In our view, an absence of a provision similar to the proviso to sub- clause (i) of clause (a) of Section 40 of the Act cannot be read as to disentitle an Assessee to claim a deduction even though it has complied with the condition under sub-clause (iii) of clause (a) of Section 40. A plain reading of proviso to sub-clause (i) of clause (a) of Section 40 of the Act indicates that where an Assessee has not deducted or paid the tax at source in terms of Chapter XVII B in respect of any sum as specified under sub-clause (i) of clause (a) of Section 40 of the Act, the Assessee can, nonetheless, claim a deduction in the year in which the assessee deposits the tax. This benefit is not available to an assessee in respect of payments chargeable under the head “Salaries” which fall within sub-clause (iii) of clause (a) of Section 40 and not sub-clause (i) of clause (a) of Section 40.  Thus, an assessee would not be entitled to claim deduction on account of salaries if it fails to deduct or pay the amount under Chapter XVII B of the Act. In cases where such assessee deposits the amount in a subsequent year, the Assessee would still not be able to claim the deduction in the year in which such tax is deposited; his claim for deduction can be considered only in respect of the year to which such expense relates. Therefore, in cases where the assessments stand concluded, the Assessee would lose the benefit of deduction for the expenses incurred on account of its failure to have deposited the tax at source. Thus, concededly, in the present case the Assessee has lost its right to claim a deduction for a period of six years – AY 1985-86 to AY 1990-91- even though the Assessee has paid the TDS on the expenses pertaining to said period.

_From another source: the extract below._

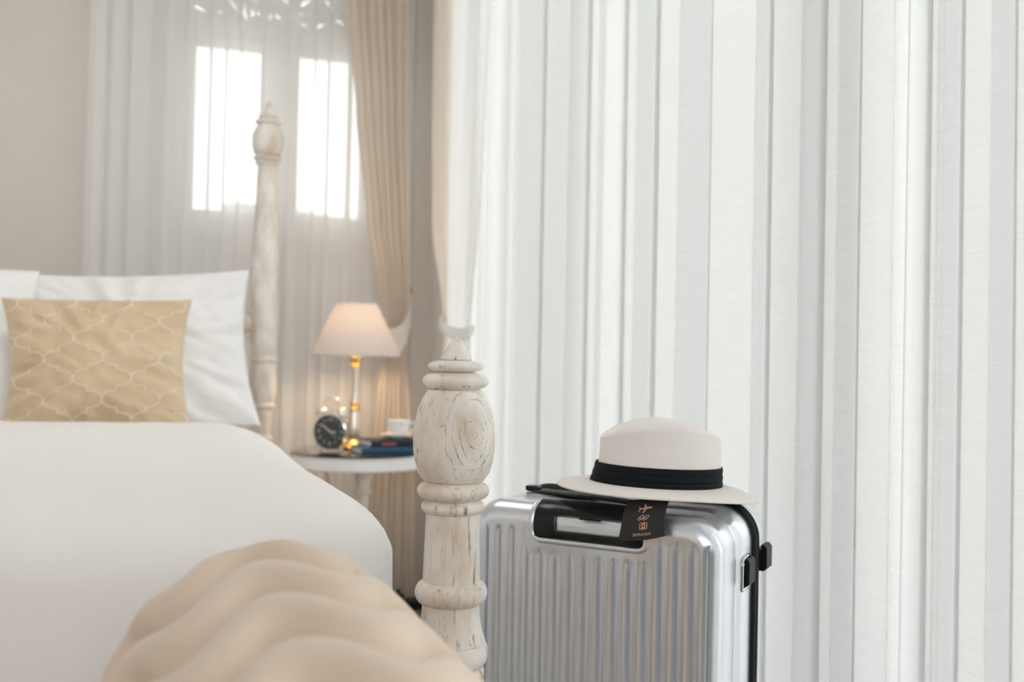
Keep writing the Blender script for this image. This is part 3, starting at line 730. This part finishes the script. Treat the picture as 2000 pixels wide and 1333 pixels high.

However, absence of a provision similar to that under sub-clause (i) of clause (a) of Section 40 does not mean that the Assessee would also be disentitled to claim deduction on account of salaries in the year to which such expenses pertained even though the Assessee has subsequently discharged its obligation to deposit the tax and has thus overcome the rigor of sub clause (iii) of clause (a) of Section 40. In our view, this added condition that the tax must be deducted and paid within time, cannot be read in Section 40(a) (iii) of the Act. The plain language of the Section 40(a) (iii) does not permit such interpretation. If the parliament so desired, it would have specifically enacted so. It is at once seen that where the legislature wanted to make payment of tax within a specified time a necessary pre-condition, it had expressly indicated so. The Parliament has expressly enacted that deduction in respect of payments made under sub-clause (i) of clause (a) of Section 40 of the Act would not be available where such payments were made in India to a non-resident in respect of which tax had not been paid “before the expiry of time prescribed under sub Section (i) of Section 200”. However, no such condition for depositing the tax paid within a prescribed time was introduced in sub clause (iii) of clause (a) of Section 40.

We are also unable to agree with contention that no deduction can be claimed by the Assessee as the salaries were not reflected in the profit and loss account. The controversy whether an Assessee can claim deduction on an expense which is not reflected in its profit and loss account for the relevant period has been authoritatively settled by the Supreme Court in its decision in The Kedarnath Jute Mfg. Co. Ltd. v. The Commissioner of Income Tax, (Central), Calcutta: [1971] 82 ITR 363 (SC) wherein the Court held that “Whether the assessee is entitled to a particular deduction or not will depend on the provision of law relating thereto and not on the view which the assessee might take of his rights nor can the existence or absence of entries in the books of account be decisive or conclusive in the matter.”

In view of the above, the question of law is answered in the negative, that is, in favour of the Assessee and against the Revenue.

Accordingly, appeal of the assessee allowed.